Much has changed of course. There are seats, and tickets and security people, and grandstands lining the entire ground, and the pitch hasn't been visible from Vulture Street for decades, but the sounds remain untouched.

The sounds of the first few minutes of the first test are always to script.

A subdued clap as the opposition team takes to the field, a roar when ours does, chatter as the bowler marks his stride, a hush but not silence as he walks back to his mark.

The crowd wants to be quiet but it can't contain it's excitement.

The bowler runs in as the not quite silence builds to even less. 

There is a crack, the ball has been struck, the game has begun.

The crowd gently erupts, pacing itself for the day ahead.

Summer is here.


Julie said...

Lovely story, Peter. And it includes 'Vulture Street' which is one of the better names for a street that I have encountered.

bitingmidge said...

Thanks Julie, and I agree re Vulture Street.
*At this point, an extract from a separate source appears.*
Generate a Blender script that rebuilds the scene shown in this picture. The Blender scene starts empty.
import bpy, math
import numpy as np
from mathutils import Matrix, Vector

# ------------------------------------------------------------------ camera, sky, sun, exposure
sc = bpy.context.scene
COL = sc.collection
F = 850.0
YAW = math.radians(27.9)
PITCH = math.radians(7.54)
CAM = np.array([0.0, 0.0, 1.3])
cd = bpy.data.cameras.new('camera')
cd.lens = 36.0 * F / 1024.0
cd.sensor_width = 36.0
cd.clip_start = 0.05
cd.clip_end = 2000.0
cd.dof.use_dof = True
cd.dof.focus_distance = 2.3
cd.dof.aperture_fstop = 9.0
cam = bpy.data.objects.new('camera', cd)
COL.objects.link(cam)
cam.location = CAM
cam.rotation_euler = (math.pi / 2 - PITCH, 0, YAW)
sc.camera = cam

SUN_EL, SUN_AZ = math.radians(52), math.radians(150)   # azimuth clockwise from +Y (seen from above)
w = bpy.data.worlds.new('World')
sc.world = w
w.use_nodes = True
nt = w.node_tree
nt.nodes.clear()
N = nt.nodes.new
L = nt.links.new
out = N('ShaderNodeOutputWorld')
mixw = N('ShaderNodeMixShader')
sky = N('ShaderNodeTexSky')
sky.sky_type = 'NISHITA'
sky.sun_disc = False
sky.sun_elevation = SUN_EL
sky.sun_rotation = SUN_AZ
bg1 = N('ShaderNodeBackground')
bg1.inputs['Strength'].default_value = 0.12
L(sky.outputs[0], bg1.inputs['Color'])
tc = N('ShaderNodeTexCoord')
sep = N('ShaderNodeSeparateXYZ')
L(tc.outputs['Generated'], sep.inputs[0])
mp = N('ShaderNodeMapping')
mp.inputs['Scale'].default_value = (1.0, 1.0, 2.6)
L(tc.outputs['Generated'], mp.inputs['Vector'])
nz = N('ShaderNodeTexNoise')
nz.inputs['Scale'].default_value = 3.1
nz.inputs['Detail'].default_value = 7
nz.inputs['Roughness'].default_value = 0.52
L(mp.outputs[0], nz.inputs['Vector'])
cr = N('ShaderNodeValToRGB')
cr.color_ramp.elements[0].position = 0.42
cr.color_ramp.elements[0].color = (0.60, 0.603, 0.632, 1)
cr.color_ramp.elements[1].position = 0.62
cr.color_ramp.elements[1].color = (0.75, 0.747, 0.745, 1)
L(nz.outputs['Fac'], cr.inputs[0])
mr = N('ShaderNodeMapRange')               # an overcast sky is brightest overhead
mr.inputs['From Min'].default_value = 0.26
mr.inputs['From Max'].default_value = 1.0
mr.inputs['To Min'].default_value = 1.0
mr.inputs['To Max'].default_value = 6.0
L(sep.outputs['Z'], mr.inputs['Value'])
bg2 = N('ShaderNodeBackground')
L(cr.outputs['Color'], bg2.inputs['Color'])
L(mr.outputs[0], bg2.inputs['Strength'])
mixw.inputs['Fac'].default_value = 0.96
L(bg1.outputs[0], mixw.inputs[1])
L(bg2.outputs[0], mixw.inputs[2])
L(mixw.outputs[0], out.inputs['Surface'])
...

The game would not be the same without "The Vulture Street End".

cara said...

How are you going with your divided loyalties, Peter? Many of my Aussie friends think I should be supporting Australia now that I have become a citizen... but I just can't do it. Needless to say it's pretty bloody painful all round.

bitingmidge said...

I think it's pretty well resolved Cara.

It's my Welsh heritage you see, there's an ingrained "lack of support" for the English that keeps me in good staid.

Now if it was a British Team playing I may have a problem! ;-)

diane b said...

Great description of the game, one that I don't understand. Applaud for you attending for 50 years that does deserve an accolade. Love the Aussie colours. Enjoy the test!